There are instances where what looks like questionable behavior is actually totally reasonable once you understand how the restaurant industry works. Straight-up theft is not one of those instances.
Before panic sets in and restaurant-goers start freaking out about this happening to them: this does occasionally happen if your server is an idiot, but it’s not a common thing. I worked with one person who got caught doing it in my entire time as a server, and she was fired on the spot. Moreover, it is very, very easy to protect yourself against it: just check your bank statements and make sure what you wrote on the check is the same as what you were charged (wait a few days to do this, though; usually, tips don’t immediately process on the charge, so you’re only going to see the food charge initially). If it isn’t, contact the restaurant and they will fix it; they take this shit seriously.

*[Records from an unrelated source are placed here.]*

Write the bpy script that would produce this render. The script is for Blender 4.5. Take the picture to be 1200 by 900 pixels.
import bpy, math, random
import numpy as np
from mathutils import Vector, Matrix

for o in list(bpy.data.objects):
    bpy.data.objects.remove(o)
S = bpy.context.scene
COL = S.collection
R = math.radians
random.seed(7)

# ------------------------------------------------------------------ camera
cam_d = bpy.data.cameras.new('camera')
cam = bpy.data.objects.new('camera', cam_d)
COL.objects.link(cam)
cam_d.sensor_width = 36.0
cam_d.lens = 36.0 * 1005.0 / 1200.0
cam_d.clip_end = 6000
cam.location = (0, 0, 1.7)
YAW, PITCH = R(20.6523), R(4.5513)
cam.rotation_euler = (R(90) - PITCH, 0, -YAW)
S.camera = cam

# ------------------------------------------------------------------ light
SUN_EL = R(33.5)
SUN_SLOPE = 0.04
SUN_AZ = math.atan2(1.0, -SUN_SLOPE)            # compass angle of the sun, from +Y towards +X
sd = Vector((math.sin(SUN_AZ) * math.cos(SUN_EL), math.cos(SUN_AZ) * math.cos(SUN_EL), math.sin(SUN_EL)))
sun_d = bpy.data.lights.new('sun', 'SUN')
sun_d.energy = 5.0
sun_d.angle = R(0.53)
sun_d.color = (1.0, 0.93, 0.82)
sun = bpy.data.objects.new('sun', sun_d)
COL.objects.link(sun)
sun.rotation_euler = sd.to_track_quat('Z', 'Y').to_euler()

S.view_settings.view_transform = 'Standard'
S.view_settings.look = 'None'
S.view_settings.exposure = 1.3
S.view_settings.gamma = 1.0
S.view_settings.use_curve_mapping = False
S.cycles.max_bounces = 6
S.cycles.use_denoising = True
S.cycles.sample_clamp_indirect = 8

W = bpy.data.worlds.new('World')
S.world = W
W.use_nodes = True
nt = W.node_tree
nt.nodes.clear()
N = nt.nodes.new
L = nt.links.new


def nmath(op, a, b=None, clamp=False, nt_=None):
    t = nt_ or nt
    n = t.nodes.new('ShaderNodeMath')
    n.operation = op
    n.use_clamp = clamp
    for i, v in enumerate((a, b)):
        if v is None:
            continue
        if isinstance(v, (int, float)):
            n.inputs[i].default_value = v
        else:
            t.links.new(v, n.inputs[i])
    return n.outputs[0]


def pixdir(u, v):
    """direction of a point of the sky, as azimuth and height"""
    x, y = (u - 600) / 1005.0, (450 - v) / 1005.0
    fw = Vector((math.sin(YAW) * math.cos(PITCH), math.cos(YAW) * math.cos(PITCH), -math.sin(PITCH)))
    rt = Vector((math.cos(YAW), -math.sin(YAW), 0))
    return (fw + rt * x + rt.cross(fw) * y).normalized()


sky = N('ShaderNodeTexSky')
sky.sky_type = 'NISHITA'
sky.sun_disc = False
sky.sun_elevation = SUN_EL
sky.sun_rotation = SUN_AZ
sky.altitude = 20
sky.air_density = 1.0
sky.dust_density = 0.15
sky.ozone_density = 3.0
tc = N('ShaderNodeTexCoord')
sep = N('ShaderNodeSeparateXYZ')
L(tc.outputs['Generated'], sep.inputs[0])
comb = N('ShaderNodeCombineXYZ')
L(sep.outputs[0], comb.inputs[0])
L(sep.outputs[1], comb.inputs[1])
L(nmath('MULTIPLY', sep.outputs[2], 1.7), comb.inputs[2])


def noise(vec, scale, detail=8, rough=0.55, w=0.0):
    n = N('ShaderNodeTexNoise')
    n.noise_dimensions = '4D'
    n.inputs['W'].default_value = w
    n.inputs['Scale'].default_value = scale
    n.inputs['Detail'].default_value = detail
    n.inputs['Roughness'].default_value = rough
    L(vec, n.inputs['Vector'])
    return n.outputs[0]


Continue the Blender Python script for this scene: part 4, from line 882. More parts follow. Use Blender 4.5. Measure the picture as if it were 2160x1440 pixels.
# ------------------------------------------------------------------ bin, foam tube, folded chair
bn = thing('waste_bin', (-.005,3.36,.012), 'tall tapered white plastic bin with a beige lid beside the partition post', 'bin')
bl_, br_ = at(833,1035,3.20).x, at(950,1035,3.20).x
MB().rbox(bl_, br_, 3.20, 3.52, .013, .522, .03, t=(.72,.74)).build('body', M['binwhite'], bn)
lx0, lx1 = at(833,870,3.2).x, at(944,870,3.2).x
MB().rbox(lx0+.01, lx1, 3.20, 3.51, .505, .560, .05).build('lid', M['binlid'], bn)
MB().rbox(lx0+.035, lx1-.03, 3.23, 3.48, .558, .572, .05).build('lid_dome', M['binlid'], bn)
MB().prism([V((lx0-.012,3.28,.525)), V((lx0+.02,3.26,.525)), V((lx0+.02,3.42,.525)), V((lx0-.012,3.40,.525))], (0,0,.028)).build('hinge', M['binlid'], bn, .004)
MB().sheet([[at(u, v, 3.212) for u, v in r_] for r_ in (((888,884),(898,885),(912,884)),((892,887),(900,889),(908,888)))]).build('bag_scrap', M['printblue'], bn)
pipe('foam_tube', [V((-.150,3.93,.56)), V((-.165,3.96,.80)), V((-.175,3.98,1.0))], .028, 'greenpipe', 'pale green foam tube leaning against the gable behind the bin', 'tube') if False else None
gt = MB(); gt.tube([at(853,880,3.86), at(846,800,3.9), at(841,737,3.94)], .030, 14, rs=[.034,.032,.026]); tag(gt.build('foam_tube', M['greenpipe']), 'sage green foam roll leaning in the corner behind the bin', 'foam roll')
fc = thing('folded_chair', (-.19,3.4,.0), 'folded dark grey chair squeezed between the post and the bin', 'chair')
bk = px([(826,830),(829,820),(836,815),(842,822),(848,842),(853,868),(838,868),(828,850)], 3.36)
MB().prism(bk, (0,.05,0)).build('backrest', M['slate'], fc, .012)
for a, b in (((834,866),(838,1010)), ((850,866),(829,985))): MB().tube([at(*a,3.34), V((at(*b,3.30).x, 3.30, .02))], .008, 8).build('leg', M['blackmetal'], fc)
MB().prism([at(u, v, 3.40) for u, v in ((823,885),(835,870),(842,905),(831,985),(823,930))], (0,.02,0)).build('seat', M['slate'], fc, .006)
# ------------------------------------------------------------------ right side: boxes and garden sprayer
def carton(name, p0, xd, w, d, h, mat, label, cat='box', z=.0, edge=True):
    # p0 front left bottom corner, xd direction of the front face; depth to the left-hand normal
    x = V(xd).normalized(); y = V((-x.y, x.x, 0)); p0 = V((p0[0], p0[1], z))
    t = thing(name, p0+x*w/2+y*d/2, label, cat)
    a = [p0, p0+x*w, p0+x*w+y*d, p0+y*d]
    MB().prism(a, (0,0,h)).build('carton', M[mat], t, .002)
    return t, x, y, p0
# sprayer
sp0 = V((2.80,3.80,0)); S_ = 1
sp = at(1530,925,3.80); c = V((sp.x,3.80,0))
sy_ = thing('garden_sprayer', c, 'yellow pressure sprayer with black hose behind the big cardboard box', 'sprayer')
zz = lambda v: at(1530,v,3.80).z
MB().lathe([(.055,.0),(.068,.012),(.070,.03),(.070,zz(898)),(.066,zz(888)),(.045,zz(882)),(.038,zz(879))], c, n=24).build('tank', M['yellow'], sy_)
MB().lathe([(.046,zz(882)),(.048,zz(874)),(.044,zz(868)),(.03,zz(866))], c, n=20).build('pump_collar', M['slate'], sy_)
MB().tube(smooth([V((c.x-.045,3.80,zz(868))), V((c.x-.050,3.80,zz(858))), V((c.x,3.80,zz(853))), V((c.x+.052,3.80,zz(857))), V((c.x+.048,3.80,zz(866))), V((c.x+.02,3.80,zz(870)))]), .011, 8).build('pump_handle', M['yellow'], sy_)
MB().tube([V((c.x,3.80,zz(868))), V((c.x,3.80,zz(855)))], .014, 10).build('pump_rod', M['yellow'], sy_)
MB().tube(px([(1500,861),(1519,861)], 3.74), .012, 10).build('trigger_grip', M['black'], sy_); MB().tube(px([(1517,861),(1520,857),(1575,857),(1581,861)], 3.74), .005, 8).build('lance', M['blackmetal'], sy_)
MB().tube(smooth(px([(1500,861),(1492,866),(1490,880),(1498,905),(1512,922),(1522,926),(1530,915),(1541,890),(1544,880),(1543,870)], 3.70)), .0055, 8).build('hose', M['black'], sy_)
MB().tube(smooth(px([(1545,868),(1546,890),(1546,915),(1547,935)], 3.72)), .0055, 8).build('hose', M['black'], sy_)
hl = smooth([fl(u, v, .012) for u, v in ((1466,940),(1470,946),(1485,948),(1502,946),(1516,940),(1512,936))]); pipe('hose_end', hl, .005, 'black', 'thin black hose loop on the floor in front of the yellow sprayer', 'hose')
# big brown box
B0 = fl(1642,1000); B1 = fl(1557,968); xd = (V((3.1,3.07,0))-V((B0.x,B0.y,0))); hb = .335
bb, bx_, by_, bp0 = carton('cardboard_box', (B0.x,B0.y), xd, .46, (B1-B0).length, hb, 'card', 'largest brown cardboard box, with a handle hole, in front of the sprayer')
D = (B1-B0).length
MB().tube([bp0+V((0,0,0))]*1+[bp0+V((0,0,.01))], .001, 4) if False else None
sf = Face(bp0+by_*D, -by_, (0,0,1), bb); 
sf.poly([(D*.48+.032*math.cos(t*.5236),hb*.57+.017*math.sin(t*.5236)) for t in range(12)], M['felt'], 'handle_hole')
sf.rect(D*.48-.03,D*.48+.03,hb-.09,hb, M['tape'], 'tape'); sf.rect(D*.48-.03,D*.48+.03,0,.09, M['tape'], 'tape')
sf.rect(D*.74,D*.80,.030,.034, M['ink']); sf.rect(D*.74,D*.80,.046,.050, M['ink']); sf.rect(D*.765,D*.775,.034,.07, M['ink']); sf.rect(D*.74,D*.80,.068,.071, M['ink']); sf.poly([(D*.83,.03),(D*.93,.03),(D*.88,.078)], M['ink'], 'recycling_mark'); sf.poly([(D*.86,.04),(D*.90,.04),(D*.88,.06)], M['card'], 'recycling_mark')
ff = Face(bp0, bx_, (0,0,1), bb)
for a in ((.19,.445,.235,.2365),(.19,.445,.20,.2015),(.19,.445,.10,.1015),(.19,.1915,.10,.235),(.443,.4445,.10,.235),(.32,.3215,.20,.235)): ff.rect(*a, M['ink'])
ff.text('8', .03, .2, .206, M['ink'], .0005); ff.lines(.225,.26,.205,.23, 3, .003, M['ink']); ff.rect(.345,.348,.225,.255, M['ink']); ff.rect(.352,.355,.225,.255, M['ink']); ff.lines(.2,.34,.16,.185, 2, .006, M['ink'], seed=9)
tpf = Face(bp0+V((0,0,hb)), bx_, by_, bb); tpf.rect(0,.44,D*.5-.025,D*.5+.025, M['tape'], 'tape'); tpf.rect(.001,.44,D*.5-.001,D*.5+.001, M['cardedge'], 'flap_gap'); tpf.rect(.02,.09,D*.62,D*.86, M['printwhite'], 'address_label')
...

The important thing to remember is that it is really, really easy to catch someone doing this. Modifying checks leaves a literal paper trail the restaurant can use to easily trace this behavior the second a customer complains about it—and if the customer is wrong and they weren’t overcharged, that’s easy to ascertain, too. Of the many, many things the restaurant industry does incompetently, ascertaining the veracity of claimed tip fraud is not one. In Bachmann’s case, it’s even easier to track than if she’d modified the paper check itself; all they had to do was check the computer record against a paper check to see if they matched.
To any servers who might think about doing this: fucking don’t. Yeah, it’s shitty when people don’t tip what they should—but this is straight-up theft, and it’s theft you can’t possibly expect to get away with. Modifying tip lines to steal from customers is fucking dumb.